I spent most of this war taking calls from soldiers and reserve duty personnel who were requesting assistance in objecting to their conscription. More than 600 people saw this war for what it was and chose to try not to become part of it.

As the war continued, our phones rang more and more and a small ray of hope came into my mind, that the repeating scenario of war in Lebanon is starting to be seen for what it is - another game of international power-play between the “Muslim fundamentalists” and the “American fundamentalists” and we, both Israel and Lebanon, are just small players in it, paying the price of death and destruction for others.

The games we play

If there was a mission I could give to the international movements against this war, and against all those wars in the Middle East, it would not be to rally against Israel, this will only keep intact the “we're all alone and have to protect ourselves” syndrome of the Israeli people.
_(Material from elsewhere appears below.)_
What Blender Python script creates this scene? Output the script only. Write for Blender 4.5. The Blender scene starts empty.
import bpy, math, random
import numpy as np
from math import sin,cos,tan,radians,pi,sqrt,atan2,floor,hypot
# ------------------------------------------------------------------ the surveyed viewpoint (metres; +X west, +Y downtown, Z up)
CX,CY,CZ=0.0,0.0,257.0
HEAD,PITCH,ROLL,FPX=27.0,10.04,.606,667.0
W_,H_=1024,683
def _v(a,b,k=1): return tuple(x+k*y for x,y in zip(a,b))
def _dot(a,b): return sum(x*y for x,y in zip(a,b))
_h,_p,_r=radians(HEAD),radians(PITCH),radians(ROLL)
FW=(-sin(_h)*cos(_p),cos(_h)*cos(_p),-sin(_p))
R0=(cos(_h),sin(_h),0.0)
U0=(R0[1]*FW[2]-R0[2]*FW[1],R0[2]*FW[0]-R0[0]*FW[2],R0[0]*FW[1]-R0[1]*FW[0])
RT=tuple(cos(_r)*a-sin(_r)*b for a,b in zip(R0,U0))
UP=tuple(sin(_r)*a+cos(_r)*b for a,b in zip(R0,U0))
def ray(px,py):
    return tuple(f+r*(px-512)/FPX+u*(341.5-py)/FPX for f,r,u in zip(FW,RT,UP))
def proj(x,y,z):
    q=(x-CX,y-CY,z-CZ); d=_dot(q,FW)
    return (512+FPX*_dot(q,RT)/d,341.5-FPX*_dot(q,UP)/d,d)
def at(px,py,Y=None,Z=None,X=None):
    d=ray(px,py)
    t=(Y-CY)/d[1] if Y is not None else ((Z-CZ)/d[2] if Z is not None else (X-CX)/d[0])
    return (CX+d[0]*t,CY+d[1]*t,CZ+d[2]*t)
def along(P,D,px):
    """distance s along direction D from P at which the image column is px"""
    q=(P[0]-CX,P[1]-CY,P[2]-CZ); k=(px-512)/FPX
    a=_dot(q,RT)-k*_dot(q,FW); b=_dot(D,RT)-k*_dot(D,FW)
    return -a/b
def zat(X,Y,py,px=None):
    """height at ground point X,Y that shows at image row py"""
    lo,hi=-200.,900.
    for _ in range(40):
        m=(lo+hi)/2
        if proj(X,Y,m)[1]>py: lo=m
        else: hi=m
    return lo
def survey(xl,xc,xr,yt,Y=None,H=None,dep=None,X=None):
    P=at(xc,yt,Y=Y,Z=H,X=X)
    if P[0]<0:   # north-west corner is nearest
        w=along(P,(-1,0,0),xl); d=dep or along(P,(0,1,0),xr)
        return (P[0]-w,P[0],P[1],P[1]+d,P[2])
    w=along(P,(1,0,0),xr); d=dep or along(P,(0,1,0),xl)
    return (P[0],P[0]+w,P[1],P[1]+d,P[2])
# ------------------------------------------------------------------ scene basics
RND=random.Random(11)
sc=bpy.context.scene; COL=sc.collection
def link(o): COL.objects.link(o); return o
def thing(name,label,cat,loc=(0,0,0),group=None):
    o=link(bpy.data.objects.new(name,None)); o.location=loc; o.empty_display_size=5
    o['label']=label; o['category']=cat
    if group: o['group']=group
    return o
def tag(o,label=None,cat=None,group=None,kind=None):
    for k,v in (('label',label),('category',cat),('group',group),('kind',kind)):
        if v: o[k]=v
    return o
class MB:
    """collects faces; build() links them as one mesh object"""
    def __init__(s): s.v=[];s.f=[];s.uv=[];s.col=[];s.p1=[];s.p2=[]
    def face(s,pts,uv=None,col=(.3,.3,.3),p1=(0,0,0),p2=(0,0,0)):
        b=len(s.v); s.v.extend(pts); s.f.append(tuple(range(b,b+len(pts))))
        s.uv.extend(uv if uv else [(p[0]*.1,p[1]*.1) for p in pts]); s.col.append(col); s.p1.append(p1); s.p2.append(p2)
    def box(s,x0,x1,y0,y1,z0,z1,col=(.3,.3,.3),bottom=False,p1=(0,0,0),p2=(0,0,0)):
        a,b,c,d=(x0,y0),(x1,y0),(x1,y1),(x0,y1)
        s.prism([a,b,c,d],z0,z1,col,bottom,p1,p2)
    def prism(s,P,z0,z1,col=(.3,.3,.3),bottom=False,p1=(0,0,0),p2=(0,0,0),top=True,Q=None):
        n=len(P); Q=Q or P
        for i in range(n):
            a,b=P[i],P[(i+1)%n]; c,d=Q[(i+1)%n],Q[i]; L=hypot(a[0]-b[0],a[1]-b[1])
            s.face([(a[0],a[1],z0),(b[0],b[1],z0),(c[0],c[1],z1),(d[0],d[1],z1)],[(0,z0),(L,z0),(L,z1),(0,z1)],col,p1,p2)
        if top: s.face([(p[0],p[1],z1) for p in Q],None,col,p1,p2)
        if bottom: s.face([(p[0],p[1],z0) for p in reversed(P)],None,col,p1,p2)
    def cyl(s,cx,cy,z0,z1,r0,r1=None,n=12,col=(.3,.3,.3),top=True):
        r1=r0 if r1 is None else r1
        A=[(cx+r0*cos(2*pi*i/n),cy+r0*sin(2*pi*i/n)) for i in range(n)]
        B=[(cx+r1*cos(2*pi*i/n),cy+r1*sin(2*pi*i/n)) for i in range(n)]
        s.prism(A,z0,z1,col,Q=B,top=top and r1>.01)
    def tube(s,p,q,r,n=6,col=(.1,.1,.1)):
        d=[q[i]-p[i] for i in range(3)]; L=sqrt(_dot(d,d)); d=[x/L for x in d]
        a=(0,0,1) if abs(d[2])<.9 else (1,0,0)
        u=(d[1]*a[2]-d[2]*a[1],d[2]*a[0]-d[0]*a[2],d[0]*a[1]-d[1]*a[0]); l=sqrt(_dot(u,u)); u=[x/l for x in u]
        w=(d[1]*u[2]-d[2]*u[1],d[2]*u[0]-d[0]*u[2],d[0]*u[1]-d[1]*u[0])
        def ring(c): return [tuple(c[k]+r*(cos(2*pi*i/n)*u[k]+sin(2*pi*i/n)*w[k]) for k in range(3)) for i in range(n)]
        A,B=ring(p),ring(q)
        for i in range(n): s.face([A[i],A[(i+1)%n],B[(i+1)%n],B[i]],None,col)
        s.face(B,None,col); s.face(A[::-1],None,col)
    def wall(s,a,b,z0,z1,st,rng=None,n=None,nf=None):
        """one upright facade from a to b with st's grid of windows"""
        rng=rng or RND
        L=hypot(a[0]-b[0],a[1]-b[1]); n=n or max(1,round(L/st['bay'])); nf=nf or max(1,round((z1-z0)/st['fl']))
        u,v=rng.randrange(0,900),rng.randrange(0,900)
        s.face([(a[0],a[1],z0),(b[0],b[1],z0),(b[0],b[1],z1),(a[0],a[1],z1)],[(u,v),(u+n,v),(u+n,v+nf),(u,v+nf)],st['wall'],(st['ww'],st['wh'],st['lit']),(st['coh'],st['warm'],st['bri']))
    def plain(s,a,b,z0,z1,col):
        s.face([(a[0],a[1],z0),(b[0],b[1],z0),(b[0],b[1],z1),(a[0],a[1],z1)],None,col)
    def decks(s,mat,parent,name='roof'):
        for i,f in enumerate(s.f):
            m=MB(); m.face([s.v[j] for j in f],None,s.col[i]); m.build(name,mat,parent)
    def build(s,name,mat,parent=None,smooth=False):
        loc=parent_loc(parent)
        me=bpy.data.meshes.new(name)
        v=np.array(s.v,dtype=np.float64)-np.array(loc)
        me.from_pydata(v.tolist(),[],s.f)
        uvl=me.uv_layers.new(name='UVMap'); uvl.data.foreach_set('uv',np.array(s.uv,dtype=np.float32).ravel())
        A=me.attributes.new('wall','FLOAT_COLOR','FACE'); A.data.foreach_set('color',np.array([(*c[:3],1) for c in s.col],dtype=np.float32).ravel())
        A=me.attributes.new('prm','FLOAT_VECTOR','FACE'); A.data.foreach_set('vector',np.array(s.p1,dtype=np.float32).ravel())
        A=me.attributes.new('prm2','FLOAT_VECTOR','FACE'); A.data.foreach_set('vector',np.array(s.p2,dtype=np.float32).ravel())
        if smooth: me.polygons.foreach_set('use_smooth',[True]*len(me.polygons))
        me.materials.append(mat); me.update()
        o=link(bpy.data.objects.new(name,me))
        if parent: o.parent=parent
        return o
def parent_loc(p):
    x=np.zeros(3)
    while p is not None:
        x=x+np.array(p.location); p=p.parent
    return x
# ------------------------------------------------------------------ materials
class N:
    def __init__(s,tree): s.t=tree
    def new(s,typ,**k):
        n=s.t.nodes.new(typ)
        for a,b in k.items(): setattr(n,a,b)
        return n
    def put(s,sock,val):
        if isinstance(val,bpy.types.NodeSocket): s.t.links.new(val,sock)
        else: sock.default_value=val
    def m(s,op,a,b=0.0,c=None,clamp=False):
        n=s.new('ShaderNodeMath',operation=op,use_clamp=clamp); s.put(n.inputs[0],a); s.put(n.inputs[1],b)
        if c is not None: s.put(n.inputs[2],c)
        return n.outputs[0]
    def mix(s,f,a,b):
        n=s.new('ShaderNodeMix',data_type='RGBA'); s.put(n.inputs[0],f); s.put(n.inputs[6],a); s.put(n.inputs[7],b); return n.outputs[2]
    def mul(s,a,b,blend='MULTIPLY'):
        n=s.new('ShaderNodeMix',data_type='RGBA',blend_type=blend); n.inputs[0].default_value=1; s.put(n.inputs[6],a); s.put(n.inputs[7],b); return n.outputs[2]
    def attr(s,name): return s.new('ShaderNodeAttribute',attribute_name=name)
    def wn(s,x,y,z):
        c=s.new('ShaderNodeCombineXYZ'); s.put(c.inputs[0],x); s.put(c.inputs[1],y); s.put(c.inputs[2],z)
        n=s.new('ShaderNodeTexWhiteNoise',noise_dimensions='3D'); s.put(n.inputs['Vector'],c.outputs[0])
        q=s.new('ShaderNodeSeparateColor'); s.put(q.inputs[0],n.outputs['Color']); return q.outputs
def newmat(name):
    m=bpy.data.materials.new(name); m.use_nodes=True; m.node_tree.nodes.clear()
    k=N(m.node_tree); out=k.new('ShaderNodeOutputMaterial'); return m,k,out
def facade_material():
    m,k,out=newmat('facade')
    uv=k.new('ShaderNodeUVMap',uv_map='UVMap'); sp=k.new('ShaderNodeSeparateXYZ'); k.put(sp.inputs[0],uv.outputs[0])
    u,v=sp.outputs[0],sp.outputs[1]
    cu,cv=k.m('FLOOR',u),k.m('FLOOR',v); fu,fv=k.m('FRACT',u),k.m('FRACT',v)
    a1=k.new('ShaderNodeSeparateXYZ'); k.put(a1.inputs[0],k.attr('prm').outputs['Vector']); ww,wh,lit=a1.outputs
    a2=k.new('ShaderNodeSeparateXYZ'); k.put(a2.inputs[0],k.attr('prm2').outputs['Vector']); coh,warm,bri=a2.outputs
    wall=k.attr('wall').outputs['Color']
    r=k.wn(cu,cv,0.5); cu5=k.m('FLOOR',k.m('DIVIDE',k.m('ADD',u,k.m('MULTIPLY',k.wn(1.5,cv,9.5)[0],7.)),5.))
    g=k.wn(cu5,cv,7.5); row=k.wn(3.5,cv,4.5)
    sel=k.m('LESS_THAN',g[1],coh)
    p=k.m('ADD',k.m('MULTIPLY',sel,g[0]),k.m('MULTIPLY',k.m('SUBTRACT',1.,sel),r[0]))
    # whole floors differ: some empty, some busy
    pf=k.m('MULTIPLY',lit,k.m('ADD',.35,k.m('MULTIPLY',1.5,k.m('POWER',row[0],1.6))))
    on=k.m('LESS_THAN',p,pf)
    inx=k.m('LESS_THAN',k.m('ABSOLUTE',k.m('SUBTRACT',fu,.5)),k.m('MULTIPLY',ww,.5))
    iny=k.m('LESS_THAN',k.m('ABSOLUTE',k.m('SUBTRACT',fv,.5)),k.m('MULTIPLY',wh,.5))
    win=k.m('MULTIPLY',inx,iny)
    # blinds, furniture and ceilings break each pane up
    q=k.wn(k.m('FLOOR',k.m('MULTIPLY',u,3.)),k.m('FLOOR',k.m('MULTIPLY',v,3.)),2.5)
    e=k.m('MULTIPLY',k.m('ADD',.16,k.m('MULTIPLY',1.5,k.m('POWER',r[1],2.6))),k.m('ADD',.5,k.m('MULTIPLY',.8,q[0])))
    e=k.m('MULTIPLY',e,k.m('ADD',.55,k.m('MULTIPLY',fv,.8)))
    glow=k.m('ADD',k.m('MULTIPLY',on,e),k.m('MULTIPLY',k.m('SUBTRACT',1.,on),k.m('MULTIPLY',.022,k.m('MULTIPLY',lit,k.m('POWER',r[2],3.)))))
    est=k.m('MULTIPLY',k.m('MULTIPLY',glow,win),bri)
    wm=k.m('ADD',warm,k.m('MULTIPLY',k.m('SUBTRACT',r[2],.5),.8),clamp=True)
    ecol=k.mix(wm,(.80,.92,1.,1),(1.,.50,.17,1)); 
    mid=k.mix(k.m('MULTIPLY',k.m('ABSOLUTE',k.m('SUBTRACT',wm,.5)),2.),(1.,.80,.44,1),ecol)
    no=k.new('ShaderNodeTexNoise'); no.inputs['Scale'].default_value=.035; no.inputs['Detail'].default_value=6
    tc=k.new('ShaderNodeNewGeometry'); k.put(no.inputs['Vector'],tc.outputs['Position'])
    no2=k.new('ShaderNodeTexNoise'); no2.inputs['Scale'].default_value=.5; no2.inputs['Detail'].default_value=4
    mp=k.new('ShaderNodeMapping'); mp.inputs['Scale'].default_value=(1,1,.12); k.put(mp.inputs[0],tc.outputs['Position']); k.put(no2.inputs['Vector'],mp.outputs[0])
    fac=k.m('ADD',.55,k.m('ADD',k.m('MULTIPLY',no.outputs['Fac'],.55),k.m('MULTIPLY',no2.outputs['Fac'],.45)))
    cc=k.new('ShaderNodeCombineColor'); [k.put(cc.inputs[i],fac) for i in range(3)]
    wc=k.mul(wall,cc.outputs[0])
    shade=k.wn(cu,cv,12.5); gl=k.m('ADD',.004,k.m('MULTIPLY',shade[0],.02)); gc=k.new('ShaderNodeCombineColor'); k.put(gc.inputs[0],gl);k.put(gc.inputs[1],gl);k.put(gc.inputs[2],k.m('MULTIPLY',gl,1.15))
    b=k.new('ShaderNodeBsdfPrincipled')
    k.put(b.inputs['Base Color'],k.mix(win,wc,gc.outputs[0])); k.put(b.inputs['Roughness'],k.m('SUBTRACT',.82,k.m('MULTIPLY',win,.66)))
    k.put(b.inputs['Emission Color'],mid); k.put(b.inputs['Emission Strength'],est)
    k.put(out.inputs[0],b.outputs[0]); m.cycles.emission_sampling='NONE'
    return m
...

If I could ask you all to do one thing it would be to be aware and expose the politics behind these wars, to reveal all the games that are played on the international level and the role your countries play in it - as supporters or objectors - for their own reasons. To show both Israel and Hezbollah that they are being used; to shout the stupidity of it all, so it crosses the barriers of both the anti-terror and anti-Israel speeches that are being made.

A turning tide?

So I go back and ask myself - is something changing? I know we as the Israeli peace movement are changing and I think that, despite the overdose of nationalism and racism Israel is awash with.

I can see that a different and new current, of questioning what is happening, will perhaps take us to a better place where we choose nonviolence.